I was somewhat surprised that my sister didn't say anything negative 
about this. There have been other occasions when she writes of the 
iniquities of taking protected plants or their seeds. Granted, back in 
1973 when she and her family made aliyah and our parents visited them, a 
Cyclamen persicum tuber that had fallen out of a roadside back was 
brought home to me. (I still have it, significantly larger, and reliably 
flowering early every winter.)

Is it O.K. to rescue such plants that fall by the wayside? Should they 
be replanted into the bank, waiting for the next road crew to disinter 
them again? Should such no-digging-involved, likely-to-die plants be up 
for grabs? Construction and livestock are more deadly.

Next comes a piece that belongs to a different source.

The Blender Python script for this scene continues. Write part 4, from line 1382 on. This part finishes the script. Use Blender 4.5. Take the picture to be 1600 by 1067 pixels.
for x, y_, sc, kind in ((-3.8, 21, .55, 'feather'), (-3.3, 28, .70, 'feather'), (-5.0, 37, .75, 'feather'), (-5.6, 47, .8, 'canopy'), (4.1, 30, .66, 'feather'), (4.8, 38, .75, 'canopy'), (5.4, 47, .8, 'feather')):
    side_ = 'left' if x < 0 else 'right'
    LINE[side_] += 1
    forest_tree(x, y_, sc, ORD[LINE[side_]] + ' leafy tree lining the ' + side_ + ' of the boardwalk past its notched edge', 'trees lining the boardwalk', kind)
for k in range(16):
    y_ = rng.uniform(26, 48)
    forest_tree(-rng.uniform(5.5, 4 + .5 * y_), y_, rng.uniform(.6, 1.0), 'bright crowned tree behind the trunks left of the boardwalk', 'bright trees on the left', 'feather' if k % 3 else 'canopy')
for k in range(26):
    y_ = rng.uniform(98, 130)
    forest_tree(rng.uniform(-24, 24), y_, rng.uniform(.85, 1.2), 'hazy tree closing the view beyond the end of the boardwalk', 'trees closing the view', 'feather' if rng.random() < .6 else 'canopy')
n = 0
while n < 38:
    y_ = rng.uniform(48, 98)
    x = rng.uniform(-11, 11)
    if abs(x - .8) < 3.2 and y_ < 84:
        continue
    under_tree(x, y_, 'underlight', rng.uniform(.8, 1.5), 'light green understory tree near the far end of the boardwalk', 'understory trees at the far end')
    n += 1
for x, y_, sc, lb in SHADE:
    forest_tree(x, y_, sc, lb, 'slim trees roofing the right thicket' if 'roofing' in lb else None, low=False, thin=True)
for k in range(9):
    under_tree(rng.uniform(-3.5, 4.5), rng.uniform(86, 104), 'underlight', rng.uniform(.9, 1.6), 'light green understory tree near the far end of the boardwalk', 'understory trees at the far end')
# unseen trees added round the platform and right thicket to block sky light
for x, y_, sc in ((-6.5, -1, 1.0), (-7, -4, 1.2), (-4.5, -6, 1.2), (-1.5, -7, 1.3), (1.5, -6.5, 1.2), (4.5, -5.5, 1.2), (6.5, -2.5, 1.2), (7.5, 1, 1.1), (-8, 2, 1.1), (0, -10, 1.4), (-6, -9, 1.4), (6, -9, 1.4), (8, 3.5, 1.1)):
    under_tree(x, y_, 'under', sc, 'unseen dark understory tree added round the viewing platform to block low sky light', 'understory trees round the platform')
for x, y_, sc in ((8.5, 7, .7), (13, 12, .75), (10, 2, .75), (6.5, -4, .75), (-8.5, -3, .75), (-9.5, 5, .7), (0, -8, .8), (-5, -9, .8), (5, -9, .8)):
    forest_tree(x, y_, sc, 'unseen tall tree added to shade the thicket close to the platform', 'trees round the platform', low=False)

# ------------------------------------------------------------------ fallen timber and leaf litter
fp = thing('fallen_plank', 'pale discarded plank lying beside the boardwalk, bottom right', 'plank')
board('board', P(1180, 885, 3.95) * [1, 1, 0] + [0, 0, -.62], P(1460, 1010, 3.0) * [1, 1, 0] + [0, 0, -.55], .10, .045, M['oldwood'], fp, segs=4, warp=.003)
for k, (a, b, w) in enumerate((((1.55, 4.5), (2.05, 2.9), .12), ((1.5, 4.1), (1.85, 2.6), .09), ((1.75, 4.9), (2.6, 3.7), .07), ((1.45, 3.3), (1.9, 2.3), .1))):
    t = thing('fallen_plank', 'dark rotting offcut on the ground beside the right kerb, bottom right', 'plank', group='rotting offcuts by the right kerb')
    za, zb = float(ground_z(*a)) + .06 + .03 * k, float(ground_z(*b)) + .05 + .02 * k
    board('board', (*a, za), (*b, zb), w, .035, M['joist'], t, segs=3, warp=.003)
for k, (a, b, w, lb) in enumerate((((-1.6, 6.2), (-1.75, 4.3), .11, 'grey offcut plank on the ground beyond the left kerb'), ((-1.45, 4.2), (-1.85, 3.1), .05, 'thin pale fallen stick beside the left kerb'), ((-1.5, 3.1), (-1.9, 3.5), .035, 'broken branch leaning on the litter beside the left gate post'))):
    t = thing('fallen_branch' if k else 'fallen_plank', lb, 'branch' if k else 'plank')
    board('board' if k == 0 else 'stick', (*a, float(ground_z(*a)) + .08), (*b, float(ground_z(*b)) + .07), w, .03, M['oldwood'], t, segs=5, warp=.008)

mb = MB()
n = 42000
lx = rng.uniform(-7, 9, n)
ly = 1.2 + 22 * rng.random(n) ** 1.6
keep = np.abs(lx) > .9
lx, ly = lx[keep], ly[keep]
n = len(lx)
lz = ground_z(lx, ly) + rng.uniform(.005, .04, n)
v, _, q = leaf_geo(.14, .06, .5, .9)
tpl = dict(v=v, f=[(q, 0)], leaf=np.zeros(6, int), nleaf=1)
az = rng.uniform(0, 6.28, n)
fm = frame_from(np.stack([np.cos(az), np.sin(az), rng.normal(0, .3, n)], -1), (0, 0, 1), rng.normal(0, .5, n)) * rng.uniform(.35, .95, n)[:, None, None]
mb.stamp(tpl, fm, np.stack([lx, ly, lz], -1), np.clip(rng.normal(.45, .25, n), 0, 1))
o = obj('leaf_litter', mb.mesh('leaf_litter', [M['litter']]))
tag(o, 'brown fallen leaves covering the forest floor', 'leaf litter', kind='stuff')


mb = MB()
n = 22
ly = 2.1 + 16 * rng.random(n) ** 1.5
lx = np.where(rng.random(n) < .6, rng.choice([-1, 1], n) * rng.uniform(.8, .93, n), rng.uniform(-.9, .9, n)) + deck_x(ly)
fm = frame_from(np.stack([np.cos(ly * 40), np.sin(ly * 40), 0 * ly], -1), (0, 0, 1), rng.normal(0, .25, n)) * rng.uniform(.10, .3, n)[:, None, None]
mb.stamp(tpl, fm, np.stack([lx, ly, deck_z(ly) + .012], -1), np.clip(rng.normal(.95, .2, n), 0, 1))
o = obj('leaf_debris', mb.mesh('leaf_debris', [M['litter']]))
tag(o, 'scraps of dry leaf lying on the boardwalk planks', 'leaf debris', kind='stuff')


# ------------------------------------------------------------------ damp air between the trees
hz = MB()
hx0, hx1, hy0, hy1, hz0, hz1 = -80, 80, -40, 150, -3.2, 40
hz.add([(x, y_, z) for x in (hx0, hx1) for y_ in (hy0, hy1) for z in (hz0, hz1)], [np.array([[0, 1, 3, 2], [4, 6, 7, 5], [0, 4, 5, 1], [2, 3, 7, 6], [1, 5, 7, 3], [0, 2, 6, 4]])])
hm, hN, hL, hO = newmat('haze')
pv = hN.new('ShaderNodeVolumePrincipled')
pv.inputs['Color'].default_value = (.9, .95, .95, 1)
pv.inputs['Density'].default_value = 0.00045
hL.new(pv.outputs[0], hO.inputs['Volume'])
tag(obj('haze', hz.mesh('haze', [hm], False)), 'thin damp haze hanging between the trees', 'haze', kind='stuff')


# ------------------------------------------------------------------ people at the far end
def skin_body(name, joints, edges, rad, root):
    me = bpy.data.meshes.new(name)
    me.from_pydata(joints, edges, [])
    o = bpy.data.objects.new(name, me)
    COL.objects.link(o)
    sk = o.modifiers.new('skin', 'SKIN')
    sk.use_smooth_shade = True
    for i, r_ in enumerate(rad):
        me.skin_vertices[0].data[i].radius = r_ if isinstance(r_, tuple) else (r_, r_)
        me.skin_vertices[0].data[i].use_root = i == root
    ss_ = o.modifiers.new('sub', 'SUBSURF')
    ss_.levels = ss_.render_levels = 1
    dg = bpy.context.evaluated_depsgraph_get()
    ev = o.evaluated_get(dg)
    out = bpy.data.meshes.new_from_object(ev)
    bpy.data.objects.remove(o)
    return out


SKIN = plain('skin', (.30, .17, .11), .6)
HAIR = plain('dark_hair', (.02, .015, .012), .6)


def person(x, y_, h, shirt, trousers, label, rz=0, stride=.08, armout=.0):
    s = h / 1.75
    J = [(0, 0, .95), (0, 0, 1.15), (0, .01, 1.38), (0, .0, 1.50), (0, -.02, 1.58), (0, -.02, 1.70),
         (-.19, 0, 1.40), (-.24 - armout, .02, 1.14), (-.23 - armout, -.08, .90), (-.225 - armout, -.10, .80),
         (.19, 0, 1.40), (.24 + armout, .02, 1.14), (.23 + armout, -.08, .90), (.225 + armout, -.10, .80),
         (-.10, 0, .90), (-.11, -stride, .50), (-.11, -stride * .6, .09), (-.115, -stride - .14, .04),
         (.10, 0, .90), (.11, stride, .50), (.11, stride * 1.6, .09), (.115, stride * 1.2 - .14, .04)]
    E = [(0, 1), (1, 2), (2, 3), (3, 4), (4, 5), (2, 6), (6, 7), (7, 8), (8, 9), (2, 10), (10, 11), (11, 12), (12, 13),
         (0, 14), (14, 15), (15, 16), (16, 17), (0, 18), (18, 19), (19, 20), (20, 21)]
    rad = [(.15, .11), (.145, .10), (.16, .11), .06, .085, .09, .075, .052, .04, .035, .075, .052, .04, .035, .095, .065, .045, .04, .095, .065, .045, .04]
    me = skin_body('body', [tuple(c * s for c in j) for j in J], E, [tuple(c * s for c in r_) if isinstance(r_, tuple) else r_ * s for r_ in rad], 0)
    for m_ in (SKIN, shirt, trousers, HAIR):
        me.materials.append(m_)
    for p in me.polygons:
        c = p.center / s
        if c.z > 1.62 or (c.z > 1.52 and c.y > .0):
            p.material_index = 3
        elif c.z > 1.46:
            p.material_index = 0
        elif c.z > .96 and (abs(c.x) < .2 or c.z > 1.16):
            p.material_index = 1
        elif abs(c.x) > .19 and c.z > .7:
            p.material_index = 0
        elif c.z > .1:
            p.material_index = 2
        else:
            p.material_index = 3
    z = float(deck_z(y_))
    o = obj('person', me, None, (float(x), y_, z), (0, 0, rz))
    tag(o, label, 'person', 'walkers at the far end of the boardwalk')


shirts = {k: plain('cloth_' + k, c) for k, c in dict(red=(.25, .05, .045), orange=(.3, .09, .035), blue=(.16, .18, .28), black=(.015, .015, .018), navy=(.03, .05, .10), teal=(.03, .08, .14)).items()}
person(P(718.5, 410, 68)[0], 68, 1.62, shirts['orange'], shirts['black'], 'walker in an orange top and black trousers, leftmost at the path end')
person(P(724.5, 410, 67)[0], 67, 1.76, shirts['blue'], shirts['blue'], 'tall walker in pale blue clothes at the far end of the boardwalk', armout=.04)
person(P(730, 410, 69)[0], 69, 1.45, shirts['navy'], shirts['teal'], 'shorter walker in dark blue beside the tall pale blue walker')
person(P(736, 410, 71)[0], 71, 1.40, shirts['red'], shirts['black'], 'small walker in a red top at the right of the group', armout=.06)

That same year, 1973, my husband was working in Holland. The children 
and I (plus 2 cats and a dachshund) joined him for the summer. We had a 
long weekend in London. I made an outing to Colonel Mars nursery in 
Haslemere, and recall an absolute heap of cyclamen tubers laying on a 
groundsheet next to a path. For sure they were collected material.

Trillium grandiflorum an absolute sheet of white visible from the car as 
we drove along Route 80 in Ohio in early May, in the early 1980s. Not 
there the next year. Ticky tacky little houses had replaced the forest.

An old USDA pamphlet on propagation / growing bulbs had directions for 
raising trillium from seed with thorough, detailed instructions: sow 
fresh, leaf appears 2nd year, thin out and space thus and such, space 
more widely in 4th or 5th year, blooming plants in 7 years. Yup. If you 
do this, and do it every year - in seven years and every year thereafter 
you have sturdy, healthy, nursery raised plants. Don't sow any seeds and 
in seven years you have what you started with. Nothing.